How To Petition Your Local Government For More Handicap Parking Bays

Handicap parking bays are essential tools that enable disabled people to go about their business and live their lives to the fullest. Without adequate provision of disabled parking spaces, disabled people may find their freedom curtailed. It is a profoundly unjust situation when an area does not have enough handicap parking bays to serve the needs of the local population.

Federal law covers handicap parking bay regulations, including the minimum number of bays that must be provided in any area. But it is your local government that is responsible for implementing handicap parking regulations in your specific locality.

Every locality is somewhat unique. While federal law can dictate helpful rules of thumb, it is your local government that is responsible for implementing a handicap parking program that is best tailored to the specific needs of your area. So if your area is not adequately provisioned with handicap parking bays, it is your local government that you need to petition.

Below, we’ll look into how to petition your local government for more handicap parking bays, including a handy step-by-step guide.

Disabled Parking - disabled parking space
Image by kmicican on Pixabay: Many areas of the country are in need of extra disabled parking bays.

What Federal Law Deals With Handicap Parking Bay Numbers?

The federal law that deals with handicap parking bay numbers is the Americans With Disabilities Act (ADA). The ADA dictates what the minimum legal number of disabled parking spaces must be in any area. But many areas need more disabled bays than the ADA-dictated minimum requirement.

Disability Act Parking Spaces

All disabled parking spaces in the United States must comply with Americans With Disabilities Act regulations. ADA parking space requirements include the following:

  • There should be three types of disabled parking spaces (Accessible Parking Spaces for Cars, Accessible Parking Spaces for Vans with one-sided entry, Accessible Parking Spaces for Vans with two-sided entry).
  • Disabled spaces must have a 60-inch-wide aisle (for cars) or 96-inch-wide aisle (for vans).
  • Disabled spaces must be clearly signposted.
  • Disabled parking spaces must be situated on the shortest accessible route to an accessible entrance to the building or amenity they serve.
  • Disabled spaces must make up a certain percentage of the total number of spaces in an area, either on-street or in a parking lot.
  • Any area of public on-street parking must include a number of accessible disabled parking spaces, distributed throughout the area.
  • Disabled spaces must be located in places with minimum street and sidewalk slope.
  • Disabled on-street spaces must be evenly distributed throughout an area, located as close as possible to accessible entrances to buildings and amenities.

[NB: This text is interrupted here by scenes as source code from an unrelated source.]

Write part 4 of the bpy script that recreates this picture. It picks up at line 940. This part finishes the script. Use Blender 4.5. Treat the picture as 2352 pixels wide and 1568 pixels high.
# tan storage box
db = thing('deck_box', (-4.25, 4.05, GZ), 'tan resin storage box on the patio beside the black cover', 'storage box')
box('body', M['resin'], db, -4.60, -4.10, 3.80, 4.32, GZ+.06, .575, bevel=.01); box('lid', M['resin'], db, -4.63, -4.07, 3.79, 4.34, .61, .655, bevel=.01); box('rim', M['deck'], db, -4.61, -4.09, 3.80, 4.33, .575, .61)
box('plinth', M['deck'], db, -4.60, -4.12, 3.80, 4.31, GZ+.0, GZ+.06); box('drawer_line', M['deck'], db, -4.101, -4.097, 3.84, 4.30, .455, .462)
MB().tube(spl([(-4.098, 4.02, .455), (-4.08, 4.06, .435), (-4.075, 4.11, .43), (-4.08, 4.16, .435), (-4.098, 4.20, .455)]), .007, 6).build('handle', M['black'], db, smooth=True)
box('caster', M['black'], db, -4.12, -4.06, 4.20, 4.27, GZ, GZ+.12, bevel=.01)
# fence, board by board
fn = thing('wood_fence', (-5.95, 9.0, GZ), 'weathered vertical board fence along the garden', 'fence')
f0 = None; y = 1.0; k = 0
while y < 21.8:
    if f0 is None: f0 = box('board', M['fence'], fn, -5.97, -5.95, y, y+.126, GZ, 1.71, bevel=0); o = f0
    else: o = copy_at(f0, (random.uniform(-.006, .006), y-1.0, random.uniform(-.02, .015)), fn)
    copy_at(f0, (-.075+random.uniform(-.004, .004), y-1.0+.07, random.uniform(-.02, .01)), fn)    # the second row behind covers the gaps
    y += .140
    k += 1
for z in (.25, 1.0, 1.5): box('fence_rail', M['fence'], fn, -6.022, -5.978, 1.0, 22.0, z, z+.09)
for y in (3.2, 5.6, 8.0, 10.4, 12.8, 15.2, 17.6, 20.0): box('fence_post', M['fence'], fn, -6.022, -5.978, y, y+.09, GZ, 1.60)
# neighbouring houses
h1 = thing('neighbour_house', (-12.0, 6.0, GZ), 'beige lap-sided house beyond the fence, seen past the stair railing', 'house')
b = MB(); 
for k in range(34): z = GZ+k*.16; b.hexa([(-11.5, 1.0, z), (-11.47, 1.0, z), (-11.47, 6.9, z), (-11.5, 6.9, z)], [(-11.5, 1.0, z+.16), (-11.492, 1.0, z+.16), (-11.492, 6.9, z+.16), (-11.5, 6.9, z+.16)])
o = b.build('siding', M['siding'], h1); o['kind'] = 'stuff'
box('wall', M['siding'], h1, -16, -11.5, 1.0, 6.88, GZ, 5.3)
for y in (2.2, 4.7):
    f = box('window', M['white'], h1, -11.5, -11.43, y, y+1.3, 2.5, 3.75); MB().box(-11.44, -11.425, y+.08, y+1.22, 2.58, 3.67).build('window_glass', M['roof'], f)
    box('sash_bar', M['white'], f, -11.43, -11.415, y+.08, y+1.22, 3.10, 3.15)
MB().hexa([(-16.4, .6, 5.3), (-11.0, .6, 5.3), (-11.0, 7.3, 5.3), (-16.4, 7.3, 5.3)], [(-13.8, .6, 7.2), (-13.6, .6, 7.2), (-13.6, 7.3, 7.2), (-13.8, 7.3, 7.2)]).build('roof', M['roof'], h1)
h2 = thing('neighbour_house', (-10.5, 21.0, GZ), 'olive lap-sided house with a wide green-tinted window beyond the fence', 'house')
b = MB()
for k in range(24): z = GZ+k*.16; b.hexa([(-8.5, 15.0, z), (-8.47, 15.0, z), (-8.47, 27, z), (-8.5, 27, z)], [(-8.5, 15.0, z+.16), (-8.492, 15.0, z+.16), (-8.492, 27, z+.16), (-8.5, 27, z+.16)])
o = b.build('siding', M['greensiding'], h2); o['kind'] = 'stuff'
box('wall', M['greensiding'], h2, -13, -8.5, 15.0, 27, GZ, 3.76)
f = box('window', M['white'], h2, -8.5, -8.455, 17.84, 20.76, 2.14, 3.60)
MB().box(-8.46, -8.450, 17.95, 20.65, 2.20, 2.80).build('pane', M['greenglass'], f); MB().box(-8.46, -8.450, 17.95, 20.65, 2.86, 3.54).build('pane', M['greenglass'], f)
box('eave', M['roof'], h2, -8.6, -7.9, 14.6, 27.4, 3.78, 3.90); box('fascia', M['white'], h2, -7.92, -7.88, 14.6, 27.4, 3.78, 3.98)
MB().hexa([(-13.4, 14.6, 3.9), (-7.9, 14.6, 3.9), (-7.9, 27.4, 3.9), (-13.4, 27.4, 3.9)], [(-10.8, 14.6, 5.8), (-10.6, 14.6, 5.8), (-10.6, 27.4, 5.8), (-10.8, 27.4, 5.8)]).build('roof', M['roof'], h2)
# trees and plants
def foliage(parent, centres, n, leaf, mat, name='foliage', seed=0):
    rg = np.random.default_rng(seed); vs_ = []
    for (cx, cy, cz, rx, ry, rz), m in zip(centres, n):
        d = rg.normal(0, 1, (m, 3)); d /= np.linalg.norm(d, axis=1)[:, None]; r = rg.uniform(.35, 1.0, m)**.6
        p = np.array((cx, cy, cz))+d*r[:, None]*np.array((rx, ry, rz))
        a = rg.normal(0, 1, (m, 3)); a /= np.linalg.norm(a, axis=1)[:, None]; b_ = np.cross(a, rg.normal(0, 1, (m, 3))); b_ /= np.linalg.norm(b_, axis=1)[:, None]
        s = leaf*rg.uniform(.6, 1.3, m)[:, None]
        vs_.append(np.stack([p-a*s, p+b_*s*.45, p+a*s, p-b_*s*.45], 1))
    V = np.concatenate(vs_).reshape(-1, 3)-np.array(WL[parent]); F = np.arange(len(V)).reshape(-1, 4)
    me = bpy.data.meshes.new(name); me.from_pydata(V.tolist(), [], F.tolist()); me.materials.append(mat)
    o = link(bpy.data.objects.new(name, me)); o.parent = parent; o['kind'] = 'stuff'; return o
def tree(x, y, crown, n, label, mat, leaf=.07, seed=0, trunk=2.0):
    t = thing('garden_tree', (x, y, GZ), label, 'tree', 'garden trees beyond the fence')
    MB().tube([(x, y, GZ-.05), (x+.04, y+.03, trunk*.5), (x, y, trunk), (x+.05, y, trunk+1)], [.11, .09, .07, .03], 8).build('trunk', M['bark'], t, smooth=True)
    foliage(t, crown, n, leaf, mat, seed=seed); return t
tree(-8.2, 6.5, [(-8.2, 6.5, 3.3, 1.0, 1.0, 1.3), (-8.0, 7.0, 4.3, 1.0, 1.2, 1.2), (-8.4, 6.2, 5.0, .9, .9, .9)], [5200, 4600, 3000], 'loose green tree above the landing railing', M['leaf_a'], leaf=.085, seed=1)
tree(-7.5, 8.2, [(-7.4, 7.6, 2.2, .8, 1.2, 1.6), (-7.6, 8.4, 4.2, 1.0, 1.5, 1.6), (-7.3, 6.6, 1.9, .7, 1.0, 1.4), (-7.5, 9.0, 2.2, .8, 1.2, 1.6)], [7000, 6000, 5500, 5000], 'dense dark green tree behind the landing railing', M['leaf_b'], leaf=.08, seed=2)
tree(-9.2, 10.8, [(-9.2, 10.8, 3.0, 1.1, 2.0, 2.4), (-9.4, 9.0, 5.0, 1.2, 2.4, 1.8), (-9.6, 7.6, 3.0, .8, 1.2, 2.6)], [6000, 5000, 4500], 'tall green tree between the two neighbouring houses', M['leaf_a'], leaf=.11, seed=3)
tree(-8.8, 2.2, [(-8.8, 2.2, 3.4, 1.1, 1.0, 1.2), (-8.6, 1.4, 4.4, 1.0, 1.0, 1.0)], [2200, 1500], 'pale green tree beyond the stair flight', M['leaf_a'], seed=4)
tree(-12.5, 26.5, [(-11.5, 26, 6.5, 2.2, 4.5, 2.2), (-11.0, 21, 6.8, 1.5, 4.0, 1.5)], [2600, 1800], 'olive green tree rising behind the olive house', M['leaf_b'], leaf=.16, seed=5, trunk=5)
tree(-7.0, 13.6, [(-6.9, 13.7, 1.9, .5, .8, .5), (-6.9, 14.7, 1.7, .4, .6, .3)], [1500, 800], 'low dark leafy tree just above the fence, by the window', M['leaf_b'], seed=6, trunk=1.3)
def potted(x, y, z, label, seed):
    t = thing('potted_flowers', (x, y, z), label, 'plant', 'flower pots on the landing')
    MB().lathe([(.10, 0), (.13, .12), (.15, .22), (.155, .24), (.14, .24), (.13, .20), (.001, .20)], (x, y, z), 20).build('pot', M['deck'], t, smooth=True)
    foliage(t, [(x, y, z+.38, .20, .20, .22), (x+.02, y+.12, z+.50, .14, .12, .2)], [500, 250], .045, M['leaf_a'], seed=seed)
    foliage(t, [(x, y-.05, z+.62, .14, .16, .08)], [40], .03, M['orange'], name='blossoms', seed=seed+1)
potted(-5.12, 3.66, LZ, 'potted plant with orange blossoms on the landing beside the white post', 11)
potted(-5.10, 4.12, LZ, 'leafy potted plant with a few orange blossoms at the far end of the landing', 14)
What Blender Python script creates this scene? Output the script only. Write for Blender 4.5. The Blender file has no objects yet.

Reaching Out To Local Government Representatives

Every area in the country should be adhering to the above ADA regulations. However, even when in keeping with regulations, some localities, for various reasons, still do not have as many handicap bays as they need. If your local area does not have enough handicap parking bays, you can reach out to your local government representatives.

Are Neighborhood Petition Forms Successful?

Neighborhood petition forms are very often successful. If there is a strong desire for positive change amongst the citizens of a local area, a petition to local government will often achieve a good result.

Disabled Parking - petition
Image by Scott Graham on Unsplash: Petitioning local government is a great way to get more disabled parking bays for your area.

How To Petition County Government For More Disabled Parking Spaces

There are a few steps you should take to make sure that your petition to your local government for more disabled parking spaces is as effective as possible.

Research What Parking Is Available In Your Local Area

The first step is to take a complete inventory of exactly how many disabled parking spaces are in your local area. Work out how many disabled spaces there are relative to non-disabled spaces. Remember, even if the area is ADA-compliant (which it almost certainly will be), it may still not have enough disabled spaces for the specific needs of the populace of the area.

Decide Where There Should Be More Handicap Parking Bays

Decide where exactly the extra handicap bays are most needed. The more specific you can be in your petition, the better.

Find Out Which Department Is Best To Reach Out To

Find out which department of local government, and what people in that department, you need to petition. In some jurisdictions this will be the Department of Motor Vehicles; in others it will be town planning authorities. If you, or anybody you know, has a contact inside local government, it may be best to go through this channel. Remember, local politicians are always interested in attracting new votes!

Call And Write Letters To Local Government Representatives

The first point of contact can be a letter. Clearly and concisely spell out your case and make your requests. Remember, your case is for the good of everyone with disabilities in your community.

If your letter falls on deaf ears, the next method of communication should be a telephone call. There are several reasons why a letter can be put aside, but a phone call is much more immediate and difficult to ignore.

Start A Local Petition

If your letters and phone calls are not having the desired effect, try submitting a written petition with as many signatories as possible. When making a petition, you want to get the word out and invite as many local people to sign it as possible before you submit it. When a petition has a lot of signatories, local government will usually find it impossible to ignore.

Putting together a successful petition can be hard work. You will need to contact a lot of people, either in person or online. But it’ll be worth the effort when your area gets its new disabled parking bays. Good luck!